Okulda sosyo-ekonomik durum kontrol altına alındığında, öğrenci başarısını açıklamada akademik vurgunun önemi üzerine çalışılmıştır. Bu çalışmada da akademik vurgunun yanı sıra öğretimsel liderlik etkisi de incelenmiştir. Akademik vurgu öğrenci başarısını (matematik, okuma) açıklamada öğretimsel liderlikten daha önemli bir değişken olarak vurgulanmıştır. Öğretimsel liderlik aslında akademik vurgunun aracılığıyla dolaylı olarak akademik başarıda etkilidir (Alig-Mielcarek, 2005, s. 45-46).

Farklı metodolojik yaklaşımlar ve okul düzeylerine bağlı olmaksızın sonuçlar tutarlıdır. Çeşitli türlerde analiz teknikleri kullanıldı. Regresyon, yapısal eşitlik modeli veya hiyerarşik doğrusal model ve sosyo-ekonomik durum, önceki başarı ve diğer demografik özellikler kontrol altına alındıktan sonra ilk, orta ve ikinci kademede öğrenci başarısını açıklamada akademik vurgunun anahtar bir değişken olduğu görülmüştür (Hoy, Tarter ve Woolfolk Hoy, 2006, 427).

Şekil 15. Öğrencilerin Akademik iyimserlik Algılarına Yönelik Model Önerisi 2

Öğrencilerin akademik iyimserlik algılamaları araştırmalarına rehberlik etmesi için bir model sunulmuştur. Hedef belirleme, istikrar, eğitim programı dışındaki faaliyetlere katılım, ders notları, devam ve yoklama gibi değişkenlerle öğrencilerin akademik iyimserlikleri arasındaki ilişki incelenebilir önerilerinde bulunmuşlardır (Kurz, 2006, 127).

Türkiye’de yürütülen Çoban (2010)’ın “Okulların Akademik İyimserlik Düzeyi ile Öğretmenlerin Örgütsel Bağlılığı Arasındaki İlişki” adlı çalışmasının amacı, okulların akademik iyimserlik düzeyi ile öğretmenlerin örgütsel bağlılığı arasındaki ilişkiyi belirlemektir. Araştırmanın sonucunda okulların akademik iyimserliği ile öğretmenlerin örgütsel bağlılığı arasında orta düzeyde bir ilişki görülmüştür. Cinsiyet değişkeni açısından, akademik iyimserlik, alt boyutları ve örgütsel bağlılıkla ilgili

öğretmen görüşleri arasında anlamlı bir farklılık ortaya çıkmıştır.
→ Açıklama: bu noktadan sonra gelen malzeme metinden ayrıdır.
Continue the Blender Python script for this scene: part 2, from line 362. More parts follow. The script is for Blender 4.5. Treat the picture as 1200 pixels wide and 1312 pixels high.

Araştırmaya katılan öğretmenlerin akademik iyimserlikleri, tüm alt boyutlarda ve örgütsel bağlılıkta çalıştıkları okuldaki öğretmen sayısı değişkenine göre farklılık göstermiştir.

Akademik iyimserlik kavramıyla ilgili olarak Türkiye’de gerçekleştirilen bir araştırma da Yıldız (2011) tarafından yürütülmüştür. “Akademik iyimserlik ölçeğinin Türkçeye uyarlana bilirliğinin incelenmesi” adlı bu çalışmanın amacı, akademik iyimserlik ölçeğinin Türkçeye uyarlana bilirliğini incelemektir. Araştırmanın sonucunda yapılan açımlayıcı ve doğrulayıcı faktör analizlerinde kuramsal üç boyutlu yapıya uygun veriler elde edilememiştir.

Sarı Cenk (2008), “Ergenlerde anne baba tutumları, cinsiyet ve akademik başarının iyimserlik ile ilişkisi” adlı çalışmasını, 14-18 yaş arasındaki ergenler üzerinde yapmıştır. Amacı ergenlerin iyimserlik düzeyleri ile algıladıkları anne baba tutumları, cinsiyet ve akademik başarı arasındaki ilişkiyi incelemektir. Araştırmanın sonucunda ergenlerin iyimserlik düzeyleri ile anne baba tutumları ve akademik başarıları arasında ilişki çıkmıştır. Akademik düzeyleri yüksek olan öğrencilerin iyimserlik düzeylerinin akademik düzeyi düşük olan öğrencilerden daha yüksek çıkmıştır olduğu görülmüştür.

Eren (2012)’in “Prospective teachers’ future time perspective and professional plans about teaching: The mediating role of academic optimism” adlı çalışmasının amacı, öğretmen adaylarının mesleki öğretim planları ve gelecek zaman perspektifleri ile akademik iyimserliğin aracı rolünü incelemektir. 396 öğretmen adayına uygulanmıştır. Araştırmanın sonucunda gelecek zaman perspektifleri ve planlama çabaları, planlı kalıcılık ve mesleki gelişim beklentileri ile akademik iyimserlik arasında önemli ve tam bir ilişki olduğu belirlenmiştir.

Moghari, Lavasani, Bagherian ve Afshari (2011) “Relationship between perceived teacher's academic optimism and English achievement: Role of self-efficacy” adlı çalışmanın amacı İngilizce dili öz-yeterlik aracı rolüne dayalı olarak İngilizce dil kursundaki akademik başarıları ile akademik iyimserlikleri arasındaki ilişkiyi incelemektir. 741 öğrenciye uygulanmıştır. Araştırmanın sonucuna göre akademik iyimserliğin iki faktörü; akademik vurgu ve güven boyutu İngilizce dili öz-yeterliliği üzerinde pozitif bir etkiye sahiptir. Akademik vurgu, öz-yeterlik ve güven boyutu ise İngilizce dili akademik başarısını öz-yeterlik vasıtasıyla dolaylı olarak etkilemektedir.